New Mequon church is simply divine

By Candace Doyle
Editor

Places of Worship

A towering steeple and copper façade give the St. Boniface Episcopal Church a majestic look.

Photo courtesy of HGA

Project Name: St. Boniface Episcopal Church

Location: Mequon

Owner: St. Boniface Episcopal Church

Architect: Hammel, Green & Abrahamson Inc., Milwaukee

Engineer: Hammel, Green & Abrahamson Inc., Milwaukee

General Contractor/Construction Manager: Berghammer Construction Corp., Butler

Project Cost: $2.5 million

Start Date: Spring 2001

Completion Date: Dec. 18, 2001

Description: St. Boniface Episcopal Church is more new than old, since 7,576 square feet of space was added to the existing 2,460-square-foot worship area.

The congregation of St. Boniface Episcopal Church felt invisible in its 1950s worship space.

When considering a new building to replace its unassuming church the congregation was rapidly outgrowing, parishioners wanted their new place of worship to be "a distinctive civic presence in our town."

That's certainly what Hammel, Green & Abrahamson Inc. delivered when it added 7,576 square feet of space to the Mequon Road church.

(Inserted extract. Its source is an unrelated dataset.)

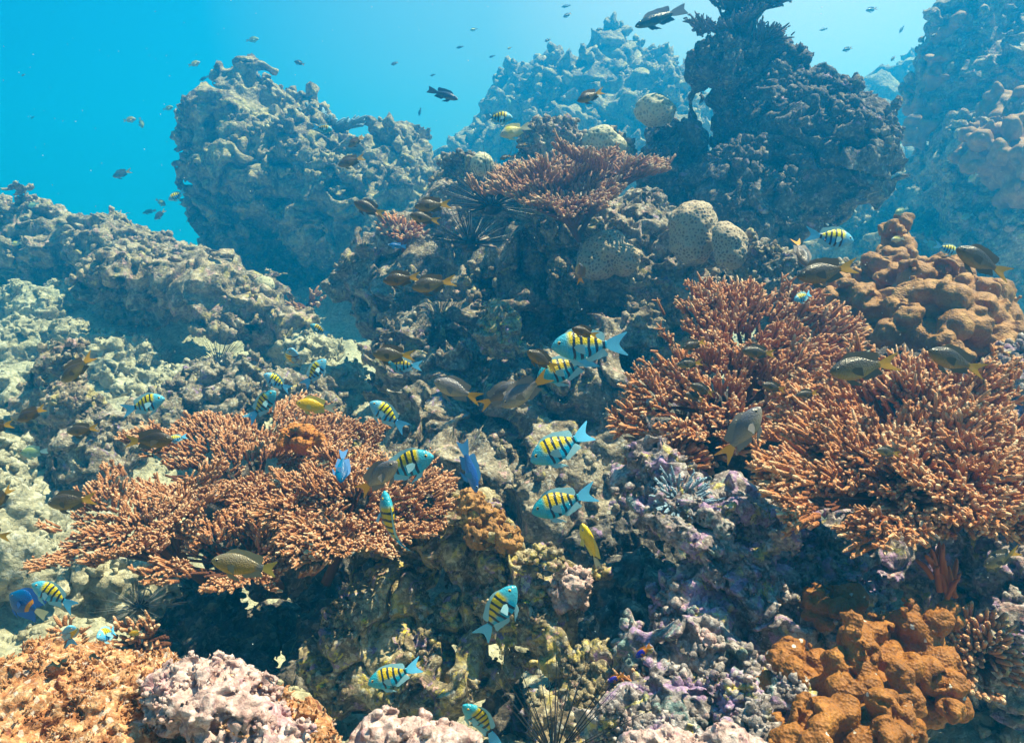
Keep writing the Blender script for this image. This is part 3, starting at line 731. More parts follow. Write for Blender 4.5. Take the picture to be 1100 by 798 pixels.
dome('larger honeycomb-patterned coral dome right of the central table coral', [(746, 243, 2.75, 25, 1, 1.0), (745, 258, 2.75, 25)], 0.0028, 0.0125, 'brain', 1.0)
dome('smaller honeycomb dome leaning against the larger honeycomb dome', [(781, 259, 2.67, 18), (783, 272, 2.67, 17)], 0.0028, 0.012, 'brain', 2.0)
dome('grey honeycomb crust spreading over the rock below the central table coral', [(652, 268, 2.86, 22, 1, 0.9), (672, 278, 2.84, 18, 1, 0.9), (640, 285, 2.86, 18)], 0.003, 0.013, 'brain', 3.0)
dome('pale greenish coral dome on the crown of the rock left of the dark overhang', [(704, 118, 3.45, 20, 1, 0.75)], 0.005, 0.017, 'brain_green', 4.0)
dome('grey-green coral dome behind the right arm of the central table coral', [(645, 150, 3.4, 17, 1, 0.8), (660, 158, 3.4, 12)], 0.005, 0.017, 'brain_green', 5.0)
dome('small round pitted coral ball at the left tip of the central table coral', [(518, 176, 3.3, 12)], 0.005, 0.016, 'brain_green', 6.0)
dome('pale round ring coral at the right end of the left ridge', [(284, 306, 3.95, 9, 1, 0.8)], 0.005, 0.017, 'brain_green', 7.0)
# ---------------------------------------------------------------- branching corals
TR = np.array([0.0, 0.3, 0.6, 0.84, 0.96, 1.0]); RR = np.array([1.0, 0.98, 0.92, 0.80, 0.50, 0.12])
SD = 6
def tubes(B, D, L, R, bend=None, tip0=0.0, tip1=1.0):
    """round-tipped fingers, vectorised: verts, quads, tip attribute"""
    n = len(B); k = len(TR)
    D = D / np.linalg.norm(D, axis=1, keepdims=True)
    h = np.where(np.abs(D[:, 2:3]) < 0.9, np.array([[0, 0, 1.0]]), np.array([[1.0, 0, 0]]))
    A = np.cross(D, h); A /= np.linalg.norm(A, axis=1, keepdims=True)
    C = np.cross(D, A)
    ang = np.arange(SD) * 2 * math.pi / SD
    ring = A[:, None] * np.cos(ang)[None, :, None] + C[:, None] * np.sin(ang)[None, :, None]
    cen = B[:, None] + D[:, None] * (TR[None, :, None] * L[:, None, None])
    if bend is not None: cen = cen + bend[:, None] * (TR ** 2)[None, :, None] * L[:, None, None]
    jit = 1 + RNG.normal(0, 0.10, (n, k, SD, 1))
    V = cen[:, :, None] + ring[:, None] * (RR[None, :, None, None] * R[:, None, None, None]) * jit
    base = (np.arange(n) * k * SD)[:, None, None]
    a = np.arange(k - 1)[:, None] * SD + np.arange(SD)[None]
    b = np.arange(k - 1)[:, None] * SD + (np.arange(SD)[None] + 1) % SD
    q = np.stack([a, b, b + SD, a + SD], -1).reshape(-1, 4)
    Qd = (q[None] + base).reshape(-1, 4)
    t = np.broadcast_to((tip0 + (tip1 - tip0) * TR)[None, :, None], (n, k, SD)) if np.isscalar(tip0) else (tip0[:, None] + (tip1 - tip0)[:, None] * TR[None])[:, :, None].repeat(SD, 2)
    return V.reshape(-1, 3), Qd, np.asarray(t).reshape(-1)

def path_tube(pts, r0, r1):
    pts = np.asarray(pts, float); k = len(pts)
    T = np.gradient(pts, axis=0); T /= np.linalg.norm(T, axis=1, keepdims=True)
    A = np.cross(T, np.array([0.13, 0.31, 1.0])); A /= np.linalg.norm(A, axis=1, keepdims=True); C = np.cross(T, A)
    ang = np.arange(SD) * 2 * math.pi / SD
    r = np.linspace(r0, r1, k)[:, None, None]
    V = pts[:, None] + (A[:, None] * np.cos(ang)[None, :, None] + C[:, None] * np.sin(ang)[None, :, None]) * r
    a = np.arange(k - 1)[:, None] * SD + np.arange(SD)[None]; b = np.arange(k - 1)[:, None] * SD + (np.arange(SD)[None] + 1) % SD
    return V.reshape(-1, 3), np.stack([a, b, b + SD, a + SD], -1).reshape(-1, 4)

class Acc:
    def __init__(s): s.V = []; s.Q = []; s.t = []; s.n = 0
    def add(s, V, Q, t=None):
        s.V.append(V); s.Q.append(Q + s.n); s.t.append(np.zeros(len(V)) if t is None else t); s.n += len(V)
    def obj(s, name, mat, parent):
        off = np.array(parent.location) if parent.parent is None else np.array(parent.parent.location)
        me = make_mesh(name, np.concatenate(s.V) - off, np.concatenate(s.Q), None, [mat], None, None, True, {'tip': np.concatenate(s.t)})
        return link(name, me, parent)

def fingers(acc, B, D, L, R, side=2, tip0=0.25):
    n = len(B)
    bend = RNG.normal(0, 0.10, (n, 3))
    t0 = np.full(n, tip0) + RNG.normal(0, 0.08, n)
    acc.add(*tubes(B, D, L, R, bend, t0, np.full(n, 1.0) - 0.25 * RNG.random(n)))
    for k in range(side):
        m = RNG.random(n) < 0.8
        f = 0.3 + 0.62 * RNG.random(m.sum())
        d = D[m] / np.linalg.norm(D[m], axis=1, keepdims=True)
        s = RNG.normal(0, 1, d.shape); s -= d * (s * d).sum(1, keepdims=True); s /= np.linalg.norm(s, axis=1, keepdims=True)
        acc.add(*tubes(B[m] + d * (f * L[m])[:, None], d * 0.75 + s * 0.75, L[m] * (0.16 + 0.26 * RNG.random(m.sum())) * (1.2 - f * 0.5), R[m] * 0.72, None, t0[m] + 0.25, np.full(m.sum(), 0.95) - 0.25 * RNG.random(m.sum())))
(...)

"The wonderful thing about the interior space is you walk into that church and have such an uplifting feeling," said Ron Luskin, a senior associate with HGA.

And the exterior, with its copper façade, will take on an entirely different look as it oxidizes, he said.

"It was a project that very much challenged our engineers as well as our architects," Luskin said.

Indeed. Jim Shield, design architect on the $2.5 million project, said the church posed many challenges, including working with a large building committee.

"These building committees will beat the character out of a project," he said.

But that wasn't true with St. Boniface's committee.

"The building committee allowed a visually strong project to come through," he said.

Churches, too, typically have tight budgets.

"I also think, like normal, they wanted to build three times as much as they had money for," said Shield. "The challenge is how to keep the client's expectations for quality high."

But Shield met the challenge, and is pleased with the finished project, which now has a worship space that can accommodate up to 400 parishioners, a new narthex for social events before and after services and the tower spiral.

Shield is particularly pleased with the use of copper, typically used for roofs only, on the church's exterior.

"It's using a traditional material in a new way," he said.

He also likes the mainly wood interior.

"The interior is really a wood room with wood trusses, a wood ceiling," said Shield. "Being a wood room, it really provides the warmth the client was looking for."